* EXERCISE DESCRIPTION *
Pictures are not part of the copy. Retype the lines from the first one through the line that contains "scene.cycles.use_denoising = True".

* DATASET CONTENT *
## BEGIN

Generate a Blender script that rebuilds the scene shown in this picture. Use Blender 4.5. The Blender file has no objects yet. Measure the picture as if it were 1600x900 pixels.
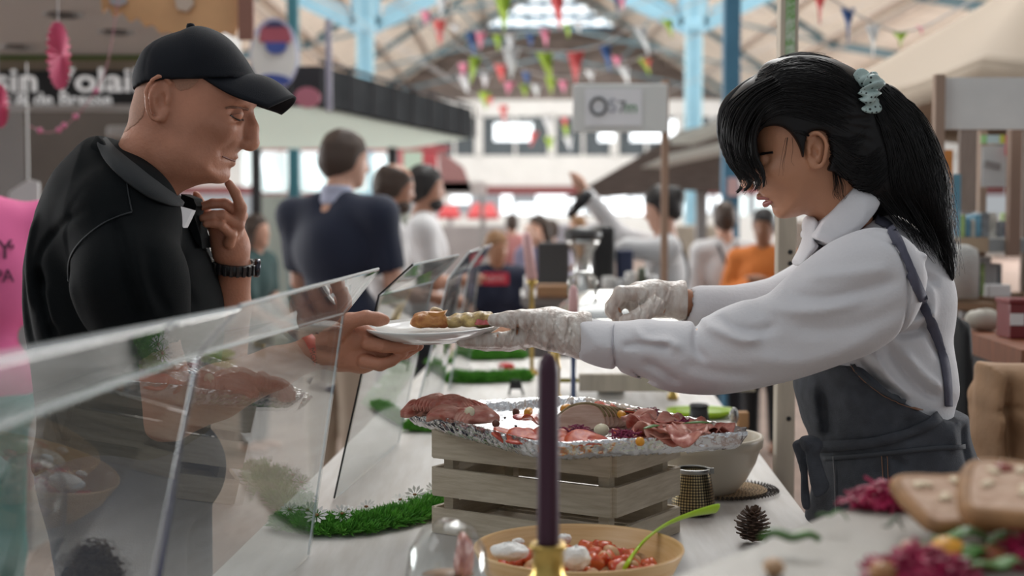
import bpy, bmesh, math, random
import numpy as np
from mathutils import Vector, Matrix
from mathutils.bvhtree import BVHTree

# ------------------------------------------------------------------ camera, world, lights, exposure
scene = bpy.context.scene
COL = scene.collection
F = 2222.0
CAMZ = 1.42
PITCH = math.atan(110 / F)
cam_data = bpy.data.cameras.new('camera')
cam_data.lens = 50.0
cam_data.sensor_width = 36.0
cam_data.clip_end = 300
cam_data.dof.use_dof = True
cam_data.dof.focus_distance = 2.28
cam_data.dof.aperture_fstop = 3.1
camera = bpy.data.objects.new('camera', cam_data)
camera.location = (0, 0, CAMZ)
camera.rotation_euler = (math.pi / 2 - PITCH, 0, 0)
COL.objects.link(camera)
scene.camera = camera

world = bpy.data.worlds.new('World')
scene.world = world
world.use_nodes = True
bg = world.node_tree.nodes['Background']
bg.inputs['Color'].default_value = (0.92, 0.96, 1.0, 1)
bg.inputs['Strength'].default_value = 0.42

scene.view_settings.view_transform = 'Standard'
scene.view_settings.look = 'None'
scene.view_settings.exposure = 0.0
scene.view_settings.gamma = 1.0
scene.view_settings.use_curve_mapping = False
scene.cycles.max_bounces = 10
scene.cycles.transparent_max_bounces = 24
scene.cycles.sample_clamp_indirect = 4.0
scene.cycles.use_denoising = True


def area(name, loc, target, size, sizey, power, color=(1, 1, 1)):
    l = bpy.data.lights.new(name, 'AREA')
    l.shape = 'RECTANGLE'
    l.size, l.size_y = size, sizey
    l.energy = power
    l.color = color
    o = bpy.data.objects.new(name, l)
    o.location = loc
    d = Vector(target) - Vector(loc)
    o.rotation_euler = d.to_track_quat('-Z', 'Y').to_euler()
    COL.objects.link(o)
    return o


area('roof_skylight_light', (0.8, 6.0, 6.2), (0.2, 2.3, 1.0), 3.5, 7.0, 185, (0.97, 0.99, 1.0))
area('nave_skylight_light', (1.5, 30.0, 9.5), (1.5, 30, 0), 8.0, 44.0, 9000, (1.0, 0.99, 0.96))
area('left_side_fill', (-16.5, 28.0, 2.4), (2, 28, 4.6), 40.0, 3.0, 6500, (0.98, 0.99, 1.0))  # unseen fill lamp added to brighten the hall and its ceiling
area('right_side_fill', (19.0, 28.0, 2.4), (2, 28, 4.6), 40.0, 3.0, 6500, (0.98, 0.99, 1.0))  # matching fill lamp added on the other side, no window there
area('aisle_skylight_light', (-3.5, 0.5, 5.0), (0.0, 2.4, 1.1), 2.5, 2.5, 45, (0.98, 0.99, 1.0))

# ------------------------------------------------------------------ pixel helpers
_f = Vector((0, math.cos(PITCH), -math.sin(PITCH)))
_u = Vector((0, math.sin(PITCH), math.cos(PITCH)))
_r = Vector((1, 0, 0))
CAM = Vector((0, 0, CAMZ))


def ray(px, py):
    return _f + _r * ((px - 800) / F) + _u * ((450 - py) / F)


def P(px, py, Y):
    d = ray(px, py)
    return CAM + d * (Y / d.y)


def PZ(px, py, z):
    d = ray(px, py)
    return CAM + d * ((z - CAMZ) / d.z)


TZ = 0.90  # table top height


# ------------------------------------------------------------------ materials
MATS = {}


def mat(name, color=(0.5, 0.5, 0.5), rough=0.6, metal=0.0, var=0.0, vscale=20.0, bump=0.0, bscale=60.0,
        col2=None, spec=0.5, sub=0.0, emit=None, estr=0.0, stretch=None, coat=0.0, sheen=0.0, detail=4.0):
    if name in MATS:
        return MATS[name]
    m = bpy.data.materials.new(name)
    m.use_nodes = True
    nt = m.node_tree
    b = nt.nodes['Principled BSDF']
    b.inputs['Base Color'].default_value = (*color, 1)
    b.inputs['Roughness'].default_value = rough
    b.inputs['Metallic'].default_value = metal
    b.inputs['Specular IOR Level'].default_value = spec
    if sub:
        b.inputs['Subsurface Weight'].default_value = sub
        b.inputs['Subsurface Radius'].default_value = (0.010, 0.004, 0.002)
        b.inputs['Subsurface Scale'].default_value = 1.0
    if coat:
        b.inputs['Coat Weight'].default_value = coat
    if sheen:
        b.inputs['Sheen Weight'].default_value = sheen
    if emit is not None:
        b.inputs['Emission Color'].default_value = (*emit, 1)
        b.inputs['Emission Strength'].default_value = estr
    vec = None
    if var or bump or col2:
        tc = nt.nodes.new('ShaderNodeTexCoord')
        mp = nt.nodes.new('ShaderNodeMapping')
        nt.links.new(tc.outputs['Object'], mp.inputs['Vector'])
        if stretch:
            mp.inputs['Scale'].default_value = stretch
        vec = mp.outputs['Vector']
    if var or col2:
        n = nt.nodes.new('ShaderNodeTexNoise')
        n.inputs['Scale'].default_value = vscale
        n.inputs['Detail'].default_value = detail
        nt.links.new(vec, n.inputs['Vector'])
        rp = nt.nodes.new('ShaderNodeValToRGB')
        rp.color_ramp.elements[0].position = 0.32
        rp.color_ramp.elements[1].position = 0.68
        if col2:
            c1, c2 = color, col2
        else:
            c1 = tuple(max(0, c * (1 - var)) for c in color)
            c2 = tuple(min(1, c * (1 + var)) for c in color)
        rp.color_ramp.elements[0].color = (*c1, 1)
        rp.color_ramp.elements[1].color = (*c2, 1)
        nt.links.new(n.outputs['Fac'], rp.inputs['Fac'])
        nt.links.new(rp.outputs['Color'], b.inputs['Base Color'])
    if bump:
        n = nt.nodes.new('ShaderNodeTexNoise')
        n.inputs['Scale'].default_value = bscale
        n.inputs['Detail'].default_value = detail
        nt.links.new(vec, n.inputs['Vector'])
        bp = nt.nodes.new('ShaderNodeBump')
        bp.inputs['Strength'].default_value = bump
        bp.inputs['Distance'].default_value = 0.01
        nt.links.new(n.outputs['Fac'], bp.inputs['Height'])
        nt.links.new(bp.outputs['Normal'], b.inputs['Normal'])
    MATS[name] = m
    return m


def mat_glass(name, tint=(1, 1, 1), ior=1.49, rough=0.0, haze=0.0, hazecol=(0.8, 0.8, 0.8)):
    if name in MATS:
        return MATS[name]
    m = bpy.data.materials.new(name)
    m.use_nodes = True
    nt = m.node_tree
    nt.nodes.remove(nt.nodes['Principled BSDF'])
    out = nt.nodes['Material Output']
    geo = nt.nodes.new('ShaderNodeNewGeometry')
    mr = nt.nodes.new('ShaderNodeMapRange')   # same reflectance entering and leaving the sheet
    mr.inputs['To Min'].default_value = ior
    mr.inputs['To Max'].default_value = 1 / ior
    nt.links.new(geo.outputs['Backfacing'], mr.inputs['Value'])
    fr = nt.nodes.new('ShaderNodeFresnel')
    nt.links.new(mr.outputs['Result'], fr.inputs['IOR'])
    tr = nt.nodes.new('ShaderNodeBsdfTransparent')
    tr.inputs['Color'].default_value = (*tint, 1)
    gl = nt.nodes.new('ShaderNodeBsdfGlossy')
    gl.inputs['Roughness'].default_value = rough
    mx = nt.nodes.new('ShaderNodeMixShader')
    nt.links.new(fr.outputs['Fac'], mx.inputs['Fac'])
    nt.links.new(tr.outputs['BSDF'], mx.inputs[1])
    nt.links.new(gl.outputs['BSDF'], mx.inputs[2])
    last = mx
    if haze:
        df = nt.nodes.new('ShaderNodeBsdfDiffuse')
        df.inputs['Color'].default_value = (*hazecol, 1)
        m2 = nt.nodes.new('ShaderNodeMixShader')
        m2.inputs['Fac'].default_value = haze
        nt.links.new(mx.outputs['Shader'], m2.inputs[1])
        nt.links.new(df.outputs['BSDF'], m2.inputs[2])
        last = m2
    nt.links.new(last.outputs['Shader'], out.inputs['Surface'])
    MATS[name] = m
    return m


def mat_tarp(name, color, tr=0.5):
    m = mat(name, color, 0.7)
    nt = m.node_tree
    t = nt.nodes.new('ShaderNodeBsdfTranslucent')
    t.inputs['Color'].default_value = (*color, 1)
    x = nt.nodes.new('ShaderNodeMixShader')
    x.inputs['Fac'].default_value = tr
    nt.links.new(nt.nodes['Principled BSDF'].outputs[0], x.inputs[1])
    nt.links.new(t.outputs[0], x.inputs[2])
    nt.links.new(x.outputs[0], nt.nodes['Material Output'].inputs['Surface'])
    return m


# ------------------------------------------------------------------ objects
def link_mesh(name, verts, faces, material, parent=None, smooth=True):
    me = bpy.data.meshes.new(name)
    me.from_pydata([tuple(v) for v in verts] if not isinstance(verts, np.ndarray) else verts.tolist(), [],
                   faces if not isinstance(faces, np.ndarray) else faces.tolist())
    me.update()
    if smooth:
        me.polygons.foreach_set('use_smooth', [True] * len(me.polygons))
    if material:
        me.materials.append(material)
    o = bpy.data.objects.new(name, me)
    COL.objects.link(o)
    if parent:
        setp(o, parent)
    return o


def setp(o, parent):
    o.parent = parent
    o.matrix_parent_inverse = world_of(parent).inverted()


def world_of(o):
    m = Matrix.LocRotScale(o.location, o.rotation_euler, o.scale)
    if o.parent is None:
        return m
    return world_of(o.parent) @ o.matrix_parent_inverse @ m


def thing(name, label, cat, loc=(0, 0, 0), group=None):
    o = bpy.data.objects.new(name, None)
    o.empty_display_size = 0.05
    o.location = loc
    COL.objects.link(o)
    return tag(o, label, cat, group)


def tag(o, label=None, cat=None, group=None, kind=None):
    if label: o['label'] = label
    if cat: o['category'] = cat
    if group: o['group'] = group
    if kind: o['kind'] = kind
    return o


def struct(o):
    o['kind'] = 'structure'
    return o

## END

* WRITTEN SOLUTION *
Generate a Blender script that rebuilds the scene shown in this picture. Use Blender 4.5. The Blender file has no objects yet. Measure the picture as if it were 1600x900 pixels.
import bpy, bmesh, math, random
import numpy as np
from mathutils import Vector, Matrix
from mathutils.bvhtree import BVHTree

# ------------------------------------------------------------------ camera, world, lights, exposure
scene = bpy.context.scene
COL = scene.collection
F = 2222.0
CAMZ = 1.42
PITCH = math.atan(110 / F)
cam_data = bpy.data.cameras.new('camera')
cam_data.lens = 50.0
cam_data.sensor_width = 36.0
cam_data.clip_end = 300
cam_data.dof.use_dof = True
cam_data.dof.focus_distance = 2.28
cam_data.dof.aperture_fstop = 3.1
camera = bpy.data.objects.new('camera', cam_data)
camera.location = (0, 0, CAMZ)
camera.rotation_euler = (math.pi / 2 - PITCH, 0, 0)
COL.objects.link(camera)
scene.camera = camera

world = bpy.data.worlds.new('World')
scene.world = world
world.use_nodes = True
bg = world.node_tree.nodes['Background']
bg.inputs['Color'].default_value = (0.92, 0.96, 1.0, 1)
bg.inputs['Strength'].default_value = 0.42

scene.view_settings.view_transform = 'Standard'
scene.view_settings.look = 'None'
scene.view_settings.exposure = 0.0
scene.view_settings.gamma = 1.0
scene.view_settings.use_curve_mapping = False
scene.cycles.max_bounces = 10
scene.cycles.transparent_max_bounces = 24
scene.cycles.sample_clamp_indirect = 4.0
scene.cycles.use_denoising = True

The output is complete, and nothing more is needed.